Foreboding and claustrophobia hung over the city. ‘It is the haughty and desolate beauty of a walled-in mountain fortress in the desert, of tragedy without catharsis,’ observed Arthur Koestler, a young Hungarian Zionist living in Jerusalem and writing for Jabotinsky’s newspaper. The ‘tragic beauty’ and ‘inhuman atmosphere’ gave him ‘Jerusalem sadness’. Koestler longed to escape to kitsch Tel Aviv. In Jerusalem he felt ‘the angry face of Yahweh, brooding over the hot rocks’.
In the summer of 1929, the mufti ordered the opening of a doorway that made the Jewish Wall an Arab thoroughfare for donkeys and passers-by while muezzin calls to prayer and Sufi chanting were amplified over the Jewish prayers. Jews were attacked in the nearby alleyways. Across Palestine, thousands of Jews demonstrated under the slogan ‘The Wall is Ours’. Chancellor was away when, on 15 August, a 300-strong Zionist demonstration, led by the historian Joseph Klausner (the uncle of Amos Oz, the Israeli writer) and including members of Betar, marched to the Wall in silence, guarded by British police, and raised a Zionist flag and sang songs. The next day, after Friday prayers, 2,000 Arabs descended from al-Aqsa and attacked Jewish worshippers, chasing them from the Wall and beating up any they caught. On the 17th, a Jewish boy kicked a football into an Arab garden and, on going to fetch it, was murdered. At his funeral, Jewish youths tried to attack the Muslim Quarter.
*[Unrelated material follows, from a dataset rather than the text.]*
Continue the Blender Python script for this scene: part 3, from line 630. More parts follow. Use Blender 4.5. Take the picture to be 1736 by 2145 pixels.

At Friday prayers on 23 August, encouraged by the mufti, thousands of worshippers swept out of al-Aqsa to attack Jews. The mufti and his Nashashibi rivals tried variously to incite and to restrain the crowds: some brave Arab leaders stood up to the mob – to no avail. They attacked the Jewish Quarter, the Montefiore neighbourhood and the suburbs, where thirty-one Jews were killed. In one Jerusalem household, five members of the same family were slaughtered; in Hebron, fifty-nine Jews were massacred. The Haganah, the Zionist militia founded in 1920, fought back. There were only 292 British policemen in the whole of Palestine, so troops were flown in from Cairo. Altogether, 131 Jews were killed by Arabs, while the 116 Arabs who died were mainly shot by British troops.